◆ **AIM OF THE TASK**
Return precisely the span of lines from the top of the material below to the line containing "self.F = np.full(self.n, 0.06, np.float32)", both included. Pictures are excluded.

[start DATA BLOCK]

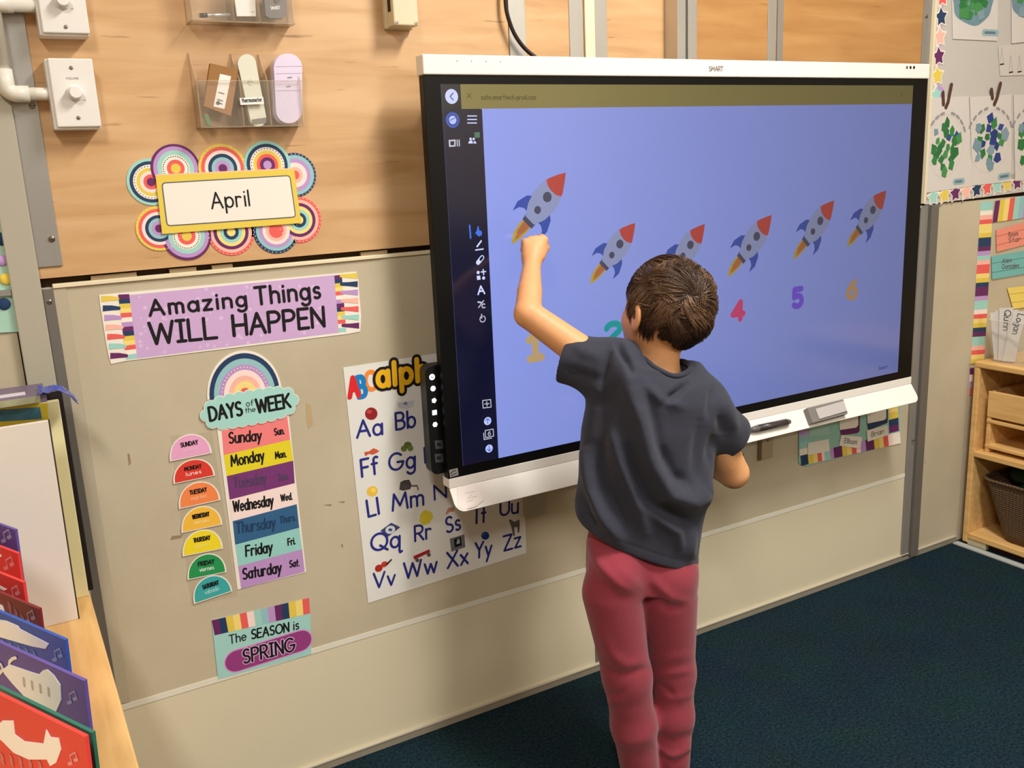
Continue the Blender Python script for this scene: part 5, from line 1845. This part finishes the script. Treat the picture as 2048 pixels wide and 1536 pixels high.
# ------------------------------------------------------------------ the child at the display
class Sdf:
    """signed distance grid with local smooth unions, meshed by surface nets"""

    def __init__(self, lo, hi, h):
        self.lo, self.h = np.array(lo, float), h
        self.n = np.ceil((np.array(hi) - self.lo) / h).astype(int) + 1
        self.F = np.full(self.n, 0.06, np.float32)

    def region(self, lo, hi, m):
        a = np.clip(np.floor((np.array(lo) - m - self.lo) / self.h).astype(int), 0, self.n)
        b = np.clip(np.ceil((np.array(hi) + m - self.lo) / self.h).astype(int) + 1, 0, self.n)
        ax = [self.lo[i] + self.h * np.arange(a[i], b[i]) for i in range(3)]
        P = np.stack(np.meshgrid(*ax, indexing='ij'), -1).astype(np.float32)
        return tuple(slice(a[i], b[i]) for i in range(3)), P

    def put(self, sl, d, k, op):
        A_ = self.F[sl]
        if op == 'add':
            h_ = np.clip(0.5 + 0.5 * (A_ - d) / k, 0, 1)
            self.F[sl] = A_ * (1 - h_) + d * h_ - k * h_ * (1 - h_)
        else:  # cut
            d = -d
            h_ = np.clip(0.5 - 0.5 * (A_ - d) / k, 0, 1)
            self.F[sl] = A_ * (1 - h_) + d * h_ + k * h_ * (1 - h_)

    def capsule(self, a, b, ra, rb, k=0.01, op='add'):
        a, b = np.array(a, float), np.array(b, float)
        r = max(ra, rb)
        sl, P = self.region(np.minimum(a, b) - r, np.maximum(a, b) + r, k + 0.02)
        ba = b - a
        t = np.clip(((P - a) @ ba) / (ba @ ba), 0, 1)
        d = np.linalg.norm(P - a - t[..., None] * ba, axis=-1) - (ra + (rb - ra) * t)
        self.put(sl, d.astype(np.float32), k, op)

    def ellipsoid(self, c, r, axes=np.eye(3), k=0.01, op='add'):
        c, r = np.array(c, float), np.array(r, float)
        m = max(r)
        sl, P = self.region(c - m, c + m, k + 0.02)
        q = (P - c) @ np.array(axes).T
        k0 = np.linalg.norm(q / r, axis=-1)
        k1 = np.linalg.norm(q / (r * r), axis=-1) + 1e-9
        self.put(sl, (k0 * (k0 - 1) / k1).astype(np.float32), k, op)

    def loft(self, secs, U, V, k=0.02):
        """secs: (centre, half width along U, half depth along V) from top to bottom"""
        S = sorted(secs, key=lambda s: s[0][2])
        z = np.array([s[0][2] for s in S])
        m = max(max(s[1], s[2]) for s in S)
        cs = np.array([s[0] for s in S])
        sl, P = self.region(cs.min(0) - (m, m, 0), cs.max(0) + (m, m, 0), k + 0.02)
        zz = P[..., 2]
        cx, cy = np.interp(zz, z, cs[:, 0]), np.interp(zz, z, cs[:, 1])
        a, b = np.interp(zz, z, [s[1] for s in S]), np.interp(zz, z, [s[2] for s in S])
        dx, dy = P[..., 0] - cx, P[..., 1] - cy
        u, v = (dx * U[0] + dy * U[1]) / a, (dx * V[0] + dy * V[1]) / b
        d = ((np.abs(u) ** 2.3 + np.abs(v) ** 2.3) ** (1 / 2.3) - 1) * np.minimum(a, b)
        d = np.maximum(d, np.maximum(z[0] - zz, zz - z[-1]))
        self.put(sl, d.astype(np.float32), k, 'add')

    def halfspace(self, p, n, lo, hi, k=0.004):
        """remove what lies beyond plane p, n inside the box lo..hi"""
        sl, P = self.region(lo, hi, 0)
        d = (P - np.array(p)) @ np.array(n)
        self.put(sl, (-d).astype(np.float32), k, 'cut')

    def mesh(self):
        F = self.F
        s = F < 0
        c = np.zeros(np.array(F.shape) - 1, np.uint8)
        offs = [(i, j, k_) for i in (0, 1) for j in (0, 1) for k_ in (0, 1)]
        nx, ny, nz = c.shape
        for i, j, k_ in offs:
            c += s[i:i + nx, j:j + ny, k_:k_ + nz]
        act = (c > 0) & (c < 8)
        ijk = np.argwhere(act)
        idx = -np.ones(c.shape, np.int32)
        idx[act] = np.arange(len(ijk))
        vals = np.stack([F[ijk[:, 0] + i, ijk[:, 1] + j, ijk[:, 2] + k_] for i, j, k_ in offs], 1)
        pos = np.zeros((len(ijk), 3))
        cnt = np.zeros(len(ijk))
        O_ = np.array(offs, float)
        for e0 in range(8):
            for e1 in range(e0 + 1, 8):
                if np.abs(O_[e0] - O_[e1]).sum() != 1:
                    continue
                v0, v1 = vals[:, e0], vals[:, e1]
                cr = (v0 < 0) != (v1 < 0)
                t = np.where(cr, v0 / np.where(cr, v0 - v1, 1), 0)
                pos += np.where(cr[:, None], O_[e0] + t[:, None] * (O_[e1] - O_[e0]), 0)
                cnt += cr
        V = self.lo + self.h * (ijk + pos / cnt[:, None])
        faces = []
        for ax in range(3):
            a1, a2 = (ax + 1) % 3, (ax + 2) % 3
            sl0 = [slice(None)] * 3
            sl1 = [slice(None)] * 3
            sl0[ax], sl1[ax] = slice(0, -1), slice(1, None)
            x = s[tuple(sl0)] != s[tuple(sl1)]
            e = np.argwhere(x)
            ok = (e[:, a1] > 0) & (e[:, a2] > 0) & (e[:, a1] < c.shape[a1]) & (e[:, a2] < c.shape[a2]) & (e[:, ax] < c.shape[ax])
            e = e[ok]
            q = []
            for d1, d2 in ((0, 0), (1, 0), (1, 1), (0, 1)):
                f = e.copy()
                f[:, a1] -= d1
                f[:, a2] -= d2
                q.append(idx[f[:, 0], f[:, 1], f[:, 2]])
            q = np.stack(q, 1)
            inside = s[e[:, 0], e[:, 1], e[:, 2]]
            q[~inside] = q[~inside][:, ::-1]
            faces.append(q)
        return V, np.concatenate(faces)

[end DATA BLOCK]

◆ **RESULT FOR THIS TASK**
Continue the Blender Python script for this scene: part 5, from line 1845. This part finishes the script. Treat the picture as 2048 pixels wide and 1536 pixels high.
# ------------------------------------------------------------------ the child at the display
class Sdf:
    """signed distance grid with local smooth unions, meshed by surface nets"""

    def __init__(self, lo, hi, h):
        self.lo, self.h = np.array(lo, float), h
        self.n = np.ceil((np.array(hi) - self.lo) / h).astype(int) + 1
        self.F = np.full(self.n, 0.06, np.float32)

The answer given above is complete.